64:10 “(1) Thy holy cities are a wilderness, Zion is a wilderness, Jerusalem a desolation.

64:11 Our holy and our beautiful house, where our  fathers praised thee, is burned up with fire: and all our pleasant things are laid waste [RSV and all our pleasant places have become ruins].

6:12 “(2) Wilt thou refrain thyself [NIV hold yourself  back] for these things, O LORD? wilt thou hold thy  peace, and afflict us very sore [NIV beyond measure]”?

(1) In reality, at the time when Isaiah wrote  these words, the cities of Judah, Jerusalem and the  Temple had not been desecrated. But the prophet  knew that this would take place at the hand of the  Babylonians; and that Cyrus, the Persian, would  destroy Babylon and set free the captives of Judah.  Cyrus was given a commission, among which would  be his command to Jerusalem, “Thou shalt be built; and to the temple,thy foundation shall be laid”  (44:28; 45:13). Isaiah was mortified by this prospect of coming destruction upon all that he valued. Notice his description of Solomon’s Temple, “our  holy and beautiful house”.

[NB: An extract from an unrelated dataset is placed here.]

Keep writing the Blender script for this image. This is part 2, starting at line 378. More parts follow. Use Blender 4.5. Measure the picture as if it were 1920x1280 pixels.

(2) This is the prophet’s final appeal (cp 63:15).  On behalf of his people he has confessed their sins  and acknowledged and accepted Yahweh’s righteous  judgment. Now he pleads to God from another  perspective, the projected utter ruin of Jerusalem,  the house of God, and the pleasant places of Israel. Will Yahweh’s compassions be restrained, be held back, so that the destroyer will be permitted to do his devastating work? ‘If you (God) do so you will cause us to be afflicted “beyond measure” (NIV)!’